The graph is read-only
I rebuilt a workflow engine around one rule — code is the single source of truth, the visual graph is a projection of it. Twenty years of round-trip tools say that's the only direction that holds.
A workflow product wants two things that quietly fight each other: a visual graph anyone can read, and code a model can author and a team can review. The tempting answer is to let you edit both and keep them in sync. I tried that. It's a tar pit.
The honest version is unidirectional. The code is the source of truth. The graph is a read-only view, generated by reading the code itself. "Editing the graph" isn't a second authority — it's an editor command that writes the change back into the code, then re-reads it. One arrow, not two.
This isn't a new lesson; it's a 20-year-old one. Round-tripping a diagram and its code — the UML model/code sync dream — "typically fails after two or three iterations and leaves the diagram and code in a bad state." Behavioral round-trip is literally called a myth: loops, conditionals and parallelism don't survive a faithful trip through a node graph. So the serious runtimes all quietly chose one direction — Temporal, Restate, Inngest, Mastra, Cloudflare: author in code, derive the picture.
Cloudflare shipped exactly this and said why: their workflows "are just code" — Promises, loops, conditionals, nested in functions — so they parse the AST at deploy time to statically generate a read-only diagram. A declarative drag-and-drop builder simply can't represent that control flow. It's not my theory; it's a production architecture from a vendor with no reason to agree with me.
The reason it matters more now is that the author changed. The author is a model. And a model writes a typed function far more reliably than it writes a JSON graph: types give it a contract to satisfy and a compiler to catch it, where a JSON-DSL gives it a thousand ways to be subtly, validly wrong. In my own benchmarks the same model wrote workflows as typed code at a meaningfully higher pass rate, using a fraction of the tokens.
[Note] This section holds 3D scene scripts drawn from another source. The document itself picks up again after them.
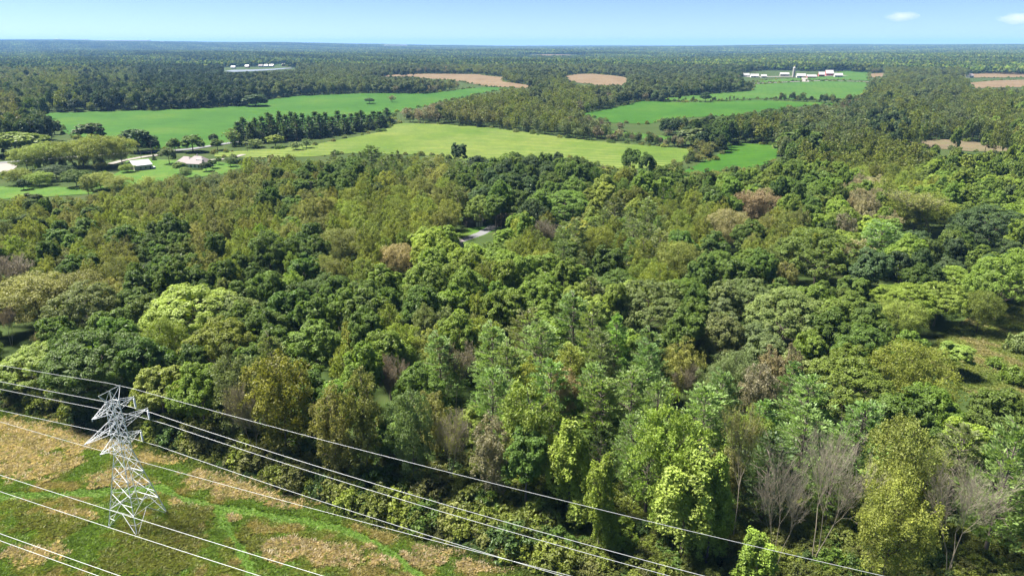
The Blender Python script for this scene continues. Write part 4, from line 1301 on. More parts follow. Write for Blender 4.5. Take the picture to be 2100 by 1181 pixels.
# ------------------------------------------------------------------ scattered foliage as stuff (instances on points)
def instancer(name, label, cat, protos, P, rot, scl, idx, tint):
    c = bpy.data.collections.new(name + '_sources')       # not linked to the scene: only instanced
    for n, me in enumerate(protos):
        c.objects.link(bpy.data.objects.new('%s_source_%02d' % (name, n), me))
    me = bpy.data.meshes.new(name)
    me.vertices.add(len(P))
    me.vertices.foreach_set('co', np.asarray(P, np.float32).ravel())
    for nm, ty, key, data in (('rot', 'FLOAT_VECTOR', 'vector', np.column_stack([np.zeros(len(P)), np.zeros(len(P)), rot])), ('scl', 'FLOAT_VECTOR', 'vector', scl),
                              ('idx', 'INT', 'value', idx), ('tint', 'FLOAT_COLOR', 'color', np.column_stack([tint, np.ones(len(P))]) if tint is not None else None)):
        if data is None:
            continue
        a = me.attributes.new(nm, ty, 'POINT')
        a.data.foreach_set(key, np.asarray(data, np.int32 if ty == 'INT' else np.float32).ravel())
    o = obj(name, me)
    g = bpy.data.node_groups.new(name + '_nodes', 'GeometryNodeTree')
    g.interface.new_socket('Geometry', in_out='INPUT', socket_type='NodeSocketGeometry')
    g.interface.new_socket('Geometry', in_out='OUTPUT', socket_type='NodeSocketGeometry')
    gi = g.nodes.new('NodeGroupInput'); go = g.nodes.new('NodeGroupOutput')
    ci = g.nodes.new('GeometryNodeCollectionInfo')
    ci.inputs['Collection'].default_value = c
    ci.inputs['Separate Children'].default_value = True
    ci.inputs['Reset Children'].default_value = True
    ip = g.nodes.new('GeometryNodeInstanceOnPoints')
    ip.inputs['Pick Instance'].default_value = True

    def named(nm, ty):
        a = g.nodes.new('GeometryNodeInputNamedAttribute')
        a.data_type = ty
        a.inputs['Name'].default_value = nm
        return a.outputs['Attribute']
    g.links.new(gi.outputs[0], ip.inputs['Points'])
    g.links.new(ci.outputs[0], ip.inputs['Instance'])
    g.links.new(named('idx', 'INT'), ip.inputs['Instance Index'])
    er = g.nodes.new('FunctionNodeEulerToRotation')
    g.links.new(named('rot', 'FLOAT_VECTOR'), er.inputs[0])
    g.links.new(er.outputs[0], ip.inputs['Rotation'])
    g.links.new(named('scl', 'FLOAT_VECTOR'), ip.inputs['Scale'])
    g.links.new(ip.outputs[0], go.inputs[0])
    md = o.modifiers.new('instances', 'NODES')
    md.node_group = g
    tag(o, label, cat, kind='stuff')
    return o


def tree_stuff(name, label, items):
    """items: (kind, colour, base, h, R)"""
    kinds = sorted({i[0] for i in items})
    protos, first = [], {}
    for kd in kinds:
        first[kd] = len(protos)
        protos += [q['all'] for q in PROTO[kd]]
    P, sc, ix, tn = [], [], [], []
    for kd, col, p, h, R in items:
        j = int(np.argmin([abs(math.log(R / q['R'])) + rng.uniform(0, .45) for q in PROTO[kd]]))
        q = PROTO[kd][j]
        P.append(p); ix.append(first[kd] + j)
        sc.append((R / q['R'], R / q['R'], h / q['h']))
        tn.append([v * (.72 if kd.islower() else 1.0) for v in tint_of(col, .18)])
    instancer(name, label, 'trees', protos, np.array(P), rng.uniform(0, 6.283, len(P)), np.array(sc), np.array(ix), np.array(tn))


tree_stuff('woodland', 'remaining crowns filling the near wood between the larger trees', [(T['kind'], T['col'], T['p'], T['h'], T['R']) for k, T in enumerate(TREES) if k not in single])
tree_stuff('distant_woodland', 'woods and hedgerows round the fields in the middle distance', MIDT)

# forest to the horizon: 90 m patches of simple lumpy trees
import bmesh
def far_patch(seed):
    r = np.random.default_rng(seed)
    bm = bmesh.new()
    bmesh.ops.create_icosphere(bm, subdivisions=2, radius=1)
    BV = np.array([v.co[:] for v in bm.verts]); BF = np.array([[v.index for v in f.verts] for f in bm.faces])
    bm.free()
    BF = BF[BV[BF].mean(1)[:, 2] > -.45]
    Vs, Fs, Vr, Tc = [], [], [], []
    off = 0
    pal = ['DG', 'DG', 'BG', 'BG', 'GG', 'DG', 'MG', 'MG', 'OL', 'GG', 'BG', 'OL']
    n = 8
    for i in range(n):
        for j in range(n):
            c = np.array([(i + .5) / n * 92 - 46 + r.normal() * 2, (j + .5) / n * 92 - 46 + r.normal() * 2, 0])
            R = r.uniform(4.2, 7.6); h = r.uniform(9, 21)
            k = 1 + .22 * np.sin(BV @ r.normal(size=3) * 4 + r.uniform(0, 6)) + r.normal(size=len(BV)) * .10
            v = BV * k[:, None] * [R, R, h * .42] + c + [0, 0, h * .6]
            Vs.append(v); Fs.append(BF + off); off += len(v)
            Vr.append(r.uniform(.15, .85, len(BF)))
            col = np.array(PAL[pal[r.integers(len(pal))]][0]) * r.normal(1, .22)
            Tc.append(np.tile(np.clip(col, .01, .4), (len(BF), 1)))
    return mesh_np('forest_patch_%d' % seed, np.concatenate(Vs), np.concatenate(Fs), [M_FAR], np.concatenate(Vr), None, np.concatenate(Tc))


FP = []
for r0, r1, sp, s in ((2500, 6000, 88, 1.0), (6000, 16500, 130, 1.5)):
    c = scatter(r0, r1, sp, sp * .06)
    for p in c:
        FP.append((p, s))
FPp = np.array([f[0] for f in FP])
pp = proj(FPp + [0, 0, 10])
keep = np.ones(len(FPp), bool)
for poly in VIS + [KEEP[4], SHORE]:
    keep &= ~inpoly(pp[:, 0], pp[:, 1], poly)
    keep &= ~inpoly(pp[:, 0], pp[:, 1] + 3, poly)
# small openings far off: yards, fields, ponds
nz = np.sin(FPp[:, 0] / 260 + 1) * np.sin(FPp[:, 1] / 410) + np.sin(FPp[:, 0] / 97 - FPp[:, 1] / 143)
keep &= nz < 1.72
# fields and clearings in the far forest
for cx, cyy, wx, wy, m in [(-900, 3000, 90, 60, M_GREEN2), (-1500, 3300, 120, 70, M_SOIL), (700, 3100, 130, 90, M_GREEN2), (1600, 3400, 160, 90, M_SOIL), (-300, 3900, 170, 110, M_GREEN2), (-2300, 4200, 200, 130, M_GREEN2), (1300, 4600, 210, 140, M_GREEN2),
                           (300, 5200, 230, 160, M_SOIL), (2900, 4700, 220, 150, M_GREEN2), (-1300, 5600, 260, 180, M_SOIL), (2000, 6300, 280, 220, M_GREEN2), (-3300, 6500, 300, 230, M_GREEN2), (600, 7400, 320, 260, M_GREEN2)]:
    keep &= np.hypot((FPp[:, 0] - cx) / (wx + 40), (FPp[:, 1] - cyy) / (wy * 1.9 + 60)) > 1
    th = np.arange(24) / 24 * 2 * math.pi
    rr_ = 1 + .16 * np.sin(2 * th + cx) + .1 * np.sin(3 * th + cyy)
    qx, qy = cx + np.cos(th) * wx * rr_, cyy + np.sin(th) * wy * 1.7 * rr_
    Vf = np.concatenate([[[cx, cyy, float(height(cx, cyy)) + 1.2]], np.column_stack([qx, qy, height(qx, qy) + 1.2])])
    tag(obj('far_field', mesh_np('far_field', Vf, np.array([[0, 1 + k, 1 + (k + 1) % 24] for k in range(24)]), [m])), kind='structure')
FPp = FPp[keep]; fs = np.array([f[1] for f in FP])[keep]
tone = (.30 + .30 * (np.sin(FPp[:, 0] / 330 + 2) * np.sin(FPp[:, 1] / 270) * .5 + .5) + .24 * (np.sin(FPp[:, 0] / 91 + FPp[:, 1] / 130) * .5 + .5) + rng.normal(0, .07, len(FPp))).clip(.2, 1.2)
tone = np.repeat(tone[:, None], 3, 1)
instancer('distant_forest', 'unbroken forest reaching from beyond the fields to the horizon', 'forest', [far_patch(s) for s in range(5)], FPp,
          rng.integers(0, 4, len(FPp)) * math.pi / 2, np.column_stack([fs, fs, 1 + (fs - 1) * .3]), rng.integers(0, 5, len(FPp)), tone)
print('far patches', len(FPp))

# ------------------------------------------------------------------ the lattice tower and its wires
def bar_mesh():
    me = bpy.data.meshes.new('steel_angle')
    # an L-section one metre long along z, one metre wide: scaled per bar
    prof = [(-.5, -.5), (.5, -.5), (.5, -.28), (-.28, -.28), (-.28, .5), (-.5, .5)]
    V = [(x, y, 0) for x, y in prof] + [(x, y, 1) for x, y in prof]
    Fs = [(i, (i + 1) % 6, 6 + (i + 1) % 6, 6 + i) for i in range(6)] + [(5, 4, 3, 2, 1, 0), (6, 7, 8, 9, 10, 11)]
    me.from_pydata(V, [], Fs)
    me.materials.append(M_STEEL)
    me.polygons.foreach_set('use_smooth', np.zeros(len(me.polygons), bool))
    return me


BAR = bar_mesh()


def bar(name, a, b, wd, parent):
    a = Vector(a); b = Vector(b)
    o = bpy.data.objects.new(name, BAR)
    COL.objects.link(o)
    o.parent = parent
    d = b - a
    o.location = a
    o.rotation_mode = 'QUATERNION'
    o.rotation_quaternion = d.to_track_quat('Z', 'Y')
    o.scale = (wd * .6, wd * .6, d.length)
    return o


AZ = R_(70)
DIR = np.array([-math.sin(AZ), math.cos(AZ), 0])      # along the line, away to the left
ARM = np.array([math.cos(AZ), math.sin(AZ), 0])       # across the line, away from the camera
TB = at(284, 1067)
tower = bpy.data.objects.new('lattice_tower', None)
COL.objects.link(tower)
tower.location = TB
tower.rotation_euler = (0, 0, AZ)                      # local x = ARM, local y = DIR
tag(tower, 'white galvanised lattice power pylon standing in the clearing at lower left', 'pylon')


def hw(z):
    return float(np.interp(z, [0, 15.0, 25.4], [3.55, 1.05, .72]))


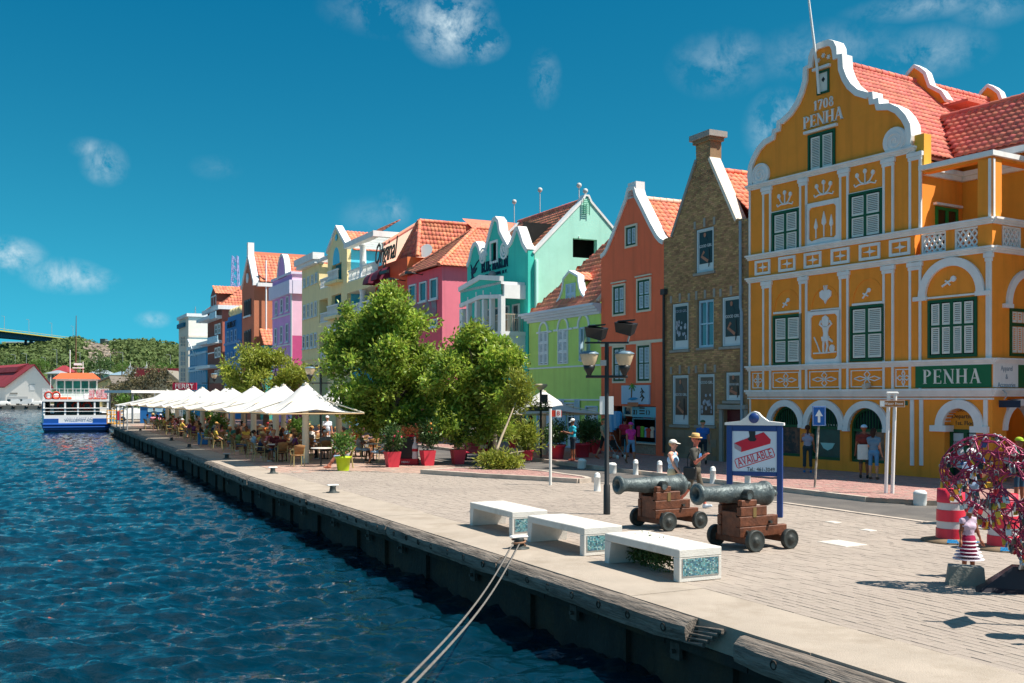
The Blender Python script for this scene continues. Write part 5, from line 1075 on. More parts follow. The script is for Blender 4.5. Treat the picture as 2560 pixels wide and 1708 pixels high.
for k,x in enumerate((905,962,1037,1100,1165,1250)):
 u=f.uz(*z3(x,1200),pd)[0];w_=.14 if 0<k<5 else .22;MB().box(u-w_,u+w_,pd-.06,pd+.2,zfl-1.5,(zpl_ if k else zpl_-.3)).build('porch_column',white,B);
 if 0<k<5:MB().box(u-.05,u+.05,pd-.04,pd+.02,zpl_-.3,zap[1]-.9+.2*abs(k-2.5)*-1+.2).build('pediment_bar',white,B)
mb=MB();mb.box(a0-.1,a1+.2,pd-.1,0,zfl-.25,zfl-.02);mb.box(a0-.05,a1+.15,pd-.05,pd+.1,zfl-1.4,zfl-.25);mb.box(a1+.05,a1+.15,pd+.1,0,zfl-1.4,zfl-.25);mb.build('balcony_floor',white,B)
mb=MB();mb.box(a0,a1+.1,pd,.0,zp0+.45,zp0+.6);mb.box(a1-.05,a1+.2,pd+.15,0,zpl_-.1,zp0+.44);mb.build('porch_roof',white,B)
mb=MB();rail=M('railing_beige',srgb('#b9a994'),var=.1)
mb.box(a0,a1,pd+.22,pd+.27,zfl+.95,zfl+1.0);mb.box(a1-.03,a1+.02,pd+.27,0,zfl+.95,zfl+1.0)
for k in range(45):u=a0+(a1-a0)*k/44;mb.box(u-.012,u+.012,pd+.23,pd+.255,zfl,zfl+.95)
for k in range(10):y=pd+.3+1.2*k/10;mb.box(a1-.015,a1+.01,y-.012,y+.012,zfl,zfl+.95)
mb.build('balcony_railing',rail,B)
for k in range(4):u=a0+(a1-a0)*(k+.6)/4.3;pane_window(B,u-.42,u+.42,zfl,zpl_-.3,white,1,2,0,None,.08)
MB().box(.3,WT-.3,-.03,.0,.2,2.9).build('shop_window',darkglass,B)
mb=MB();u,z=tz(1245,885);mb.ball((u,-.5,z),.25,8,5);mb.build('spot_lamp',M('lamp_grey',(.25,.25,.25)),B)
# ---- red roof behind the mint gable
f3=street(1440,9);Bq=house('rear_roof_house','red tiled roof of a rear house between the mint gable and orange house',f3)
q0,q1=f3.uz(1540,548),f3.uz(1600,600);zr=q0[1];mb=MB();mb.box(-6,9,2.5,6,0,zr-2.7);mb.build('wall',mint,Bq);roof_slope(Bq,(-6,2.2,zr-2.7),(9,2.2,zr-2.7),(-6,5,zr),(9,5,zr),tile_o,.28,.36);ridge(Bq,(-6,5,zr+.05),(9,5,zr+.05),tile_o)
# ---------------------------------------------------------------- the farther houses of the terrace
frame_w=M('window_frame_white',srgb('#dde3e6'),var=.04,rough=.6)
def body(B,W_,D,zt,mat,name='wall',y0=0.0,u0=0.0,side_mat=None):
 mb=MB();mb.box(u0,u0+W_,y0,y0+D,0,zt);return mb.build(name,mat,B)
def gable_body(B,W_,D,ze,za,mat,uc=None,y0=0.0):
 uc=W_/2 if uc is None else uc;return MB().prism([(0,0),(W_,0),(W_,ze),(uc,za),(0,ze)],y0,y0+D).build('wall',mat,B)
def side_win(B,f,W_,z,rects,fm,gm=None): # windows on the right-hand side wall at u = W_
 for(x0,x1,yt,yb)in rects:
  a,b=z(x0,(yt+yb)/2),z(x1,(yt+yb)/2);d0=f.dz(a[0],a[1],W_)[0];d1=f.dz(b[0],b[1],W_)[0];m=z((x0+x1)/2,yt);n=z((x0+x1)/2,yb);z1_=f.dz(m[0],m[1],W_)[1];z0_=f.dz(n[0],n[1],W_)[1]
  mb=MB();mb.box(W_,W_+.06,d0,d1,z0_,z1_);w=mb.build('window',fm,B);MB().box(W_+.02,W_+.068,d0+.1,d1-.1,z0_+.1,z1_-.1).build('pane',gm or darkglass,w)
def baluster_rail(B,u0,u1,y0,y1,z0,h=.95,axis='u',mat=None,name='balustrade'):
 mb=MB();t=.16
 if axis=='u':
  mb.box(u0,u1,y0-t/2,y0+t/2,z0+h-.12,z0+h);mb.box(u0,u1,y0-t/2,y0+t/2,z0,z0+.1);n=max(2,int((u1-u0)/.28))
  for k in range(n):c=u0+(u1-u0)*(k+.5)/n;mb.lathe([(.045,.1),(.09,.3),(.05,.6),(.07,h-.12)],(c,y0,z0),(0,0,1),6)
 else:
  mb.box(u0-t/2,u0+t/2,y0,y1,z0+h-.12,z0+h);mb.box(u0-t/2,u0+t/2,y0,y1,z0,z0+.1);n=max(2,int((y1-y0)/.28))
  for k in range(n):c=y0+(y1-y0)*(k+.5)/n;mb.lathe([(.045,.1),(.09,.3),(.05,.6),(.07,h-.12)],(u0,c,z0),(0,0,1),6)
 return mb.build(name,mat or white,B)
# ---- pink house
f=street(1018);Wp=(street(1105).P-f.P).length;B=house('pink_house','raspberry pink house with a hipped orange roof and a flower mural on its front',f);Dp=11
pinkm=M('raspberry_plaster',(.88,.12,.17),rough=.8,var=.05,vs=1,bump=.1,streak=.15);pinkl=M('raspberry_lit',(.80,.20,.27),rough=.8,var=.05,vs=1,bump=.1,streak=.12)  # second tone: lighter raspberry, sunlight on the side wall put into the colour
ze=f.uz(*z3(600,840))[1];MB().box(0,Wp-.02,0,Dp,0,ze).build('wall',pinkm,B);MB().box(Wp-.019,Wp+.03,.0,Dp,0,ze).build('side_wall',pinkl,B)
zr=f.uz(*z3(930,505),4.0)[1];uc=Wp/2
roof_slope(B,(-.4,-.4,ze),(Wp+.4,-.4,ze),(uc,4.0,zr),(uc,4.0,zr),tile_o,.3,.36);roof_slope(B,(Wp+.4,-.4,ze),(Wp+.4,Dp,ze),(uc,4.0,zr),(uc,Dp,zr),tile_o,.3,.36);roof_slope(B,(-.4,-.4,ze),(-.4,Dp,ze),(uc,4.0,zr),(uc,Dp,zr),tile_o,.3,.36)
for e in((-.4,-.4),(Wp+.4,-.4)):ridge(B,(e[0],e[1],ze+.05),(uc,4.0,zr+.06),tile_o,.15,'hip_tiles')
ridge(B,(uc,4,zr+.06),(uc,Dp,zr+.06),tile_o,.15)
pxwin(B,f,z3,[(445,505,967,1140),(538,600,942,1120),(632,697,912,1098),(632,695,1275,1345)],frame_w,1,1,0,frame_w,.1,M('blue_green_glass',(.02,.10,.12),rough=.1,var=.3))
q=f.rect(z3(465,0)[0],z3(685,0)[0],z3(0,1130)[1],z3(0,1265)[1]);MB().box(q[0],q[1],-.06,.0,q[2],q[3]).build('mural',M('mural_flowers',srgb('#77848a'),var=.25,vs=1.2,col2=srgb('#b0446a'),c2s=1.6,c2t=.52),B)
for(x,y)in((560,880),(405,935)):u,z=f.uz(*z3(x,y));mb=MB();mb.tube([(u,0,z),(u+.1,-1.0,z+.1)],.04,5);mb.box(u-.2,u+.4,-1.3,-1.0,z,z+.15);mb.build('sign_lamp',blackmetal,B)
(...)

This isn't only my data. In a peer-reviewed comparison across seventeen models, code actions beat JSON actions by up to 20% success with about 30% fewer tokens; and forcing a model into a rigid grammar measurably lowers its reasoning, because the grammar can't hold the intermediate steps. Let the model write typed code and let the compiler be the hard gate — you get higher quality, lower cost, and a real contract instead of a hope-it's-valid blob.
So the visual graph earns its place as a lens, not a form. You read it to understand; you don't fight it to edit. The edit lands in the code, where the type system, the diff, and the review already live. The picture follows.
The discipline is to never let the picture become an authority. The moment you can edit both, you've signed up to keep two truths in sync forever — and the model, the compiler, and your future self all pay the interest.